Desde el siglo XIX ha tomado impulso peculiar una verdadera guerra contra el Resucitado. O para ser más exactos: oposición abierta, pero vestida de racionalidad, al dato tan sencillo y tan fundamental que nos traen los Evangelios: el que murió en la Cruz no ha quedado sujeto a la corrupción de los cadáveres; vive, está lleno de la gloria del Padre, y la muerte ya no tiene poder sobre Él.
Ya San Mateo (28,11-15) cuenta de un primer intento, muy burdo, de negar la victoria postrera del Crucificado: los soldados que guardaban la tumba deben testificar que, mientras ellos dormían, los discípulos robaron el cadáver.
Uno puede leer la historia de las herejías cristológicas como un esfuerzo continuado de robar su sentido y significado real a la resurrección. Por ejemplo: Si Cristo es un ser altísimo distinto de Dios y creado por Dios, como cree el arrianismo, entonces no es Dios pero tampoco es hombre, luego su muerte es falsa, o no es la muerte nuestra, y su resurrección no dice en verdad nada a nosotros.
Si hay un Cristo “hijo de Dios” distinto de otro Cristo “hijo de María,” como quiere el nestorianismo, entonces la resurrección es, a lo sumo, la reanimación de un cadáver: una especie de segunda encarnación. Por supuesto, ello tampoco dice nada a nuestra esperanza porque nosotros no contamos con que el Lógos se una a nosotros después de que muramos.
Si en Cristo sólo hay una naturaleza, la naturaleza divina, como pretende el monofisismo, entonces su muerte es un holograma repleto de efectos especiales… que nada dicen a la realidad cruda y dura de nuestra propia muerte.
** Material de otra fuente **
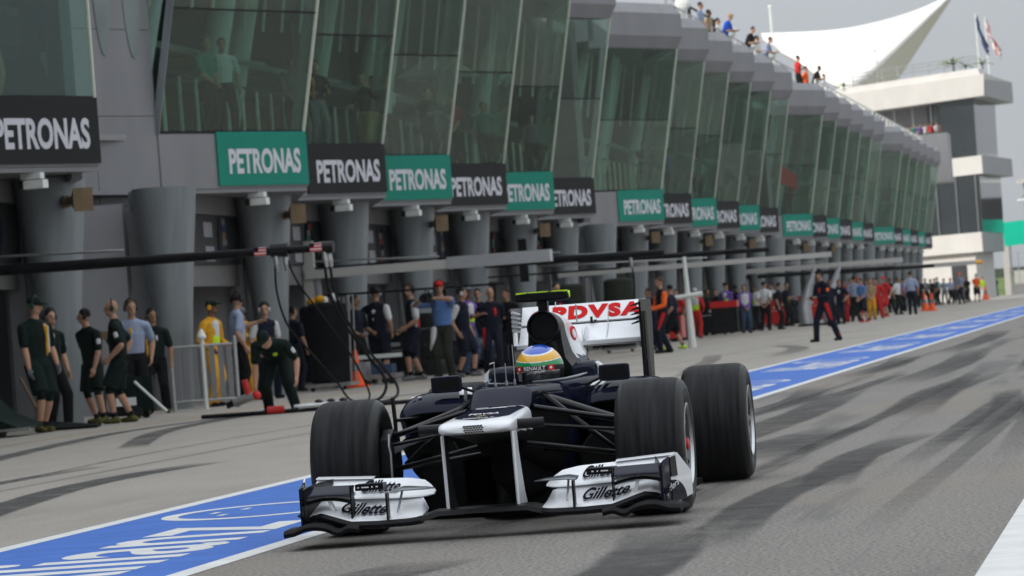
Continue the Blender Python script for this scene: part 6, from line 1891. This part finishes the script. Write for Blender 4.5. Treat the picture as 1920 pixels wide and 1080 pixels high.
for x in (-.5, .6): MB().lathe([(.01, -.03), (.07, -.03), (.07, .03), (.01, .03)], (x, -.3, .07), 'y', 12).obj('castor', black_plastic, t)
for x, y_, z_, rx_, lab in ((-13.9, 71.75, 1.56, 0, 'black television camera on the shoulder of the cameraman'),):
    t = thing('video_camera', lab, 'camera', (x, y_, z_))
    MB().box(-.07, .09, -.12, .32, -.08, .11).obj('camera_body', black_plastic, t)
    MB().tube([(-.0, -.12, 0), (-.0, -.34, 0)], [.065, .095], 14).obj('lens', carbon, t)
    MB().lathe([(.09, -.345), (.05, -.32), (.001, -.31)], (0, 0, 0), 'y', 16).obj('front_glass', grey_gloss, t)
    MB().tube([(0, -.1, .12), (0, -.1, .17), (0, .2, .17), (0, .2, .11)], .014, 6).obj('handle', black_plastic, t)
    MB().box(.09, .13, -.15, .0, .02, .1).obj('viewfinder', black_plastic, t)
t = thing('paddle_sign', 'white lollipop board on a pale pole by the red trousered marshal', 'paddle sign', (-11.9, 96, 0))
MB().tube([(0, 0, 0), (-.05, 0, 2.3)], [.10, .05], 8).obj('pole', lamp_white, t)
MB().tube([(-.35, -.05, 1.28), (.35, -.05, 1.34)], .06, 8).obj('cross_arm', lamp_white, t)
t = thing('tool_cabinet', 'dark tool cabinet with red top in the second team area', 'cabinet', (-14.35, 125, 0))
MB().box(-.42, .42, -.3, .3, .1, .92).obj('cabinet_body', CLOTH['black'], t)
MB().box(-.45, .45, -.34, .34, .93, 1.14).obj('top_tray', red_gloss, t)
for k in range(3): MB().box(-.38, .38, -.312, -.302, .15 + k * .26, .37 + k * .26).obj('drawer', carbon_matt, t)


# cars standing at the garages: built from the same parts, repainted
def garage_car(label, loc, rot, paint, keep):
    root = thing('garage_car', label, 'racing car', loc, rot)
    remap = {navy.name: paint, car_white.name: paint}
    for ch in list(car.children):
        nm = ch.name.split('.')[0]
        if nm not in keep: continue

        def dup(src, par):
            c = src.copy()
            if c.data:
                c.data = c.data.copy()
                for i, m in enumerate(c.data.materials):
                    if m and m.name in remap: c.data.materials[i] = remap[m.name]
            COL.objects.link(c); c.parent = par
            for g in list(src.children):
                if g.name.split('.')[0] not in ('lettering', 'sunburst_logo', 'white_mark'): dup(g, c)
        dup(ch, root)
    return root


KEEP = ('nose', 'monocoque', 'cockpit_side', 'engine_cover', 'air_intake', 'roll_hoop', 'sidepod', 'floor', 'wheel', 'front_wing', 'rear_wing', 'upper_wishbone', 'lower_wishbone', 'mirror', 'gearbox')
gc = garage_car('dark blue racing car parked across the garage mouth behind the bald crew member', (-15.9, 80.6, 0), RAD(-72), pm('dull_navy', (.012, .016, .035), .35, coat=.4), KEEP)
MB().add([(.505, 1.6, .30), (.505, 1.78, .30), (.505, 1.69, .44)], [(0, 1, 2)]).add([(.765, 1.55, .30), (.765, 1.75, .30), (.765, 1.65, .44)], [(0, 1, 2)]).obj('white_mark', white_print, gc)

# roof terrace furniture
t = thing('terrace_railing', 'thin steel railing along the roof terrace edge', 'railing', (-14.8, 118, 9.75))
for k in range(28): MB().tube([(-.3, 5 + k * 1.6, 0), (-.3, 5 + k * 1.6, 1.05)], .025, 5).obj('railing_post', steel, t)
for z in (.55, 1.05): MB().tube([(-.3, 5, z), (-.3, 48.2, z)], .025, 5).obj('railing_bar', steel, t)
t = thing('roof_frame', 'dark open frame shelter on the roof at the top centre', 'frame', (-15.3, 129.5, 9.75))
for x, y_ in ((0, 0), (0, 7.2), (-1.5, 0), (-1.5, 7.2)): MB().tube([(x, y_, 0), (x, y_, 1.45)], .06, 6).obj('frame_post', carbon_matt, t)
for a, b in (((0, 0, 1.45), (0, 7.2, 1.45)), ((-1.5, 0, 1.45), (-1.5, 7.2, 1.45)), ((0, 0, 1.45), (-1.5, 0, 1.45)), ((0, 7.2, 1.45), (-1.5, 7.2, 1.45)), ((0, 0, .9), (0, 7.2, .9))): MB().tube([a, b], .045, 6).obj('frame_beam', carbon_matt, t)
t = thing('aerial_mast', 'lattice aerial mast with white dishes on the roof at the top edge', 'mast', (-15.3, 125.3, 9.75))
for dx, dy in ((-.3, -.3), (.3, -.3), (.3, .3), (-.3, .3)): MB().tube([(dx, dy, 0), (dx * .8, dy * .8, 4.5)], .035, 5).obj('mast_leg', steel, t)
for k in range(8):
    s = 1 if k % 2 else -1
    MB().tube([(-.3 * s, -.3, k * .55), (.3 * s, -.3, k * .55 + .55)], .022, 4).obj('lattice_bar', steel, t)
for z, x in ((1.2, .35), (2.2, -.25), (1.7, .1)): MB().ball((x, -.4, z), (.26, .10, .26), 12).obj('dish', lamp_white, t)
for k, (yy, lab) in enumerate(((138.7, 'round white spotlight on the roof edge, left of the black shirted spectator'), (146.2, 'round white spotlight on the roof edge, right of the black shirted spectator'), (153.2, 'round white spotlight at the end of the roof railing'))):
    t = thing('roof_spotlight', lab, 'spotlight', (-14.95, yy, 9.75))
    MB().tube([(0, 0, 0), (0, 0, .95)], .03, 6).obj('stand', steel, t)
    MB().ball((0, -.06, 1.1), (.22, .16, .22), 12).obj('lamp_head', lamp_white, t)
t = thing('light_trolley_rail', 'row of small pale stanchions along the far roof terrace', 'railing', (-14.9, 172, 9.75))
for k in range(30): MB().tube([(0, k * 2.6, 0), (0, k * 2.6, 1.0)], .05, 5).obj('stanchion', lamp_white, t)
for z in (.5, 1.0): MB().tube([(0, 0, z), (0, 75, z)], .04, 5).obj('rail_bar', lamp_white, t)
# things behind the glass
t = thing('hanging_banner', 'red banner hung inside the third row of glass', 'banner', (-16.0, 163.6, 6.0))
MB().prism([(0, 0, 0), (.62, 1.3, -.25), (.62, 1.3, .38), (0, 0, .85)], (-.02, .01, 0)).obj('cloth', red_print, t)
MB().tube([(-.02, -.05, .88), (.64, 1.35, .40)], .02, 6).obj('pole', steel, t)
t = thing('umbrella', 'pale square parasol behind the balcony glass above the third black board', 'umbrella', (-17.3, 93.0, 4.6))
MB().tube([(0, 0, 0), (0, 0, 3.1)], .03, 6).obj('pole', steel, t)
MB().loft([[(.9, -.9, 2.55), (.9, .9, 2.55), (-.9, .9, 2.55), (-.9, -.9, 2.55)], [(.15, -.15, 3.1), (.15, .15, 3.1), (-.15, .15, 3.1), (-.15, -.15, 3.1)]], True, True).obj('canopy', membrane, t)

# the thin warm air between here and the tower
air = bpy.data.materials.new('thin_haze')
air.use_nodes = True
air.node_tree.nodes.clear()
_o = air.node_tree.nodes.new('ShaderNodeOutputMaterial')
_v = air.node_tree.nodes.new('ShaderNodeVolumePrincipled')
_v.inputs['Color'].default_value = (.92, .94, .97, 1)
_v.inputs['Density'].default_value = 0.00012
_v.inputs['Anisotropy'].default_value = 0.2
air.node_tree.links.new(_v.outputs[0], _o.inputs['Volume'])
hz = MB().box(-310, 310, -90, 960, -1, 28).obj('haze', air)
hz['kind'] = 'stuff'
Al revisar las principales herejías uno pronto entiende la sabiduría del dictum de San Ireneo: Caro cardo salutis: la verdad y realidad de la carne de Cristo, y por ende, de su plena naturaleza humana, unida en la única persona del Verbo, es el fundamento para creer en el amor que se desplegó en la Cruz, y para dar fundamento a la esperanza que se despliega con la resurrección.
Así las cosas, una oleada de escepticismo hacia los milagros en general, y hacia la resurrección de Cristo en particular, ha llevado a tratar de reinterpretar los Evangelios desde ideas ajenas y artificales, como aquello de que Cristo resucitó “en la fe de los discípulos,” es decir, algo completamente semejante a lo que un entusiasta de Mao Tse-Tung puede gritar en una manifestación callejera: “¡Mao Vive!” Y si le preguntamos al del grito: de qué modo vive Mao, él admite que el cadáver de Mao siguió el destino de todo cadáver, y que lo que se conserva es por obra de un proceso de embalsamamiento. Pues así pretenden estos sedicentes teólogos que pensemos de Cristo: que lo que está vivo es “su proyecto,” “su causa,” la cual después se interpreta como luchar por unos “valores del Reino,” que al final se reducen a un humanismo horizontal y buenista bien salpicado de socialismo.